The Russian national team will compete with Saudi Arabia, Egypt and Uruguay in Group A. Accordingly, the sculptures will feature a caravan from Saudi Arabia in front of the Egyptian pyramids. Next to it will be Russian traditional huts (izba) and churches. The fourth element will be the famous Uruguayan monument, The Fingers.

The motherland of football, England, will be represented by a scaled-down Big Ben, a sculpture of Jonathan Swift’s Gulliver and the famous double-decker bus. There will also be a Sherlock Holmes. The UK national team is in the same group as Belgium, Panama and Tunisia, thus, the group composition will include ice sculptures of the Panama Canal. Along the “canal” will be figures of exotic animals. The installation will also depict a typical Belgian town with a curvy paved street with a horse drawn cart, and the legendary ruins of ancient Carthage from Tunisia.

Mexico, Germany, Sweden and South Korea will be represented together, as they will play each other in Group F. Mexico’s landmark, the Mayan Pyramid of Kukulcan, will be next to South Korean Taekwondo masters, German composer Johann Sebastian Bach and the Rudolf Erich Raspe character Baron Munchausen sitting on a cannon ball. The composition will be complemented by fairytale characters from Swedish writer Astrid Lindgren – Pippy Long Stocking and Karlsson.
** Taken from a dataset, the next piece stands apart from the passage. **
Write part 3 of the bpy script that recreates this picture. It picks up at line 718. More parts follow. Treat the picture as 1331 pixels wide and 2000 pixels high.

The remaining five sculptural compositions will display symbols of the rivaling countries at the World Cup:

-Spain, Morocco, Iran, Portugal;

-Argentina, Iceland, Nigeria, Croatia;

-Mexico, Germany, Sweden, South Korea;

-France, Australia, Denmark, Peru;

-Switzerland, Brazil, Serbia, Costa Rica.

Each sculpture will be 3 to 6 metres high. In the centre of the festival site will be a 12 metre high ice replica of the Moscow Kremlin with five towers. Eight ice slides of up to 30 metres long will come down from its walls. Four more slides (each stretching up to 120 metres) will be available on the hill at Poklonnaya Gora. Next to the Kremlin, there will be a photo zone with ten ice sculptures each three metres high. Visitors will be able to lie on a Russian oven, sit on a tsar’s throne, emerge from a gigantic sea shell and climb on a dragon or a Dutch windmill.

One of the key ice buildings will be an ice izba house. It will have two rooms that will be made solely of ice including all its interior items. The first room will include a table, chairs, TV set, a hassock and a mirror. The next room will have a Russian steam bath with a chimney stove, stove benches, a bucket of water and an oak whisk.

Every day, a show will be available on Poklonnaya Gora with winter games and entertainment for children, and in the evenings, open-air programmes for young people by Moscow DJs. A Christmas fair will also be presented. Visitors will have a good time at Zakrutikha (Twirl) town of national play structures and attractions. There will be wooden amusement rides recreated from unique designs, descriptions and engravings of Christmas festivities from the 18th-19th centuries. These will be exact copies of old attractions that were offered at fairs, including a wooden boat-shaped swing, a Ferris wheel, a fair pole, stilts, spoon throwing and a spinning top gallery and Adroit Winders, and ball throwing and catching games known in Russia as “Zakidushki Nakidushki.” Children and adults will have a rare opportunity to spend these winter holidays the way our ancestors did.

The New Year’s Ice Moscow: In the Family Circle festival is being held for the third time. In 2016, landmarks of Moscow, St Petersburg, Volgograd, Vladimir and Vladivostok were sculpted in ice at Park Pobedy on Poklonnaya Gora.

The World Cup matches run from 14 June through 15 July 2018 in 11 Russian cities – Moscow, St Petersburg, Kazan, Sochi, Nizhny Novgorod, Samara, Volgograd, Rostov-on-Don, Kaliningrad, Yekaterinburg and Saransk. The main events will be hosted at the Big Sports Arena at Luzhniki Sports Complex in Moscow. It will include seven events – the opening match, three group stage matches, Round of 16 matches, semifinals and finals. Five more games will be hosted in Moscow at Spartak Stadium: four group stage matches and a Round of 16 game.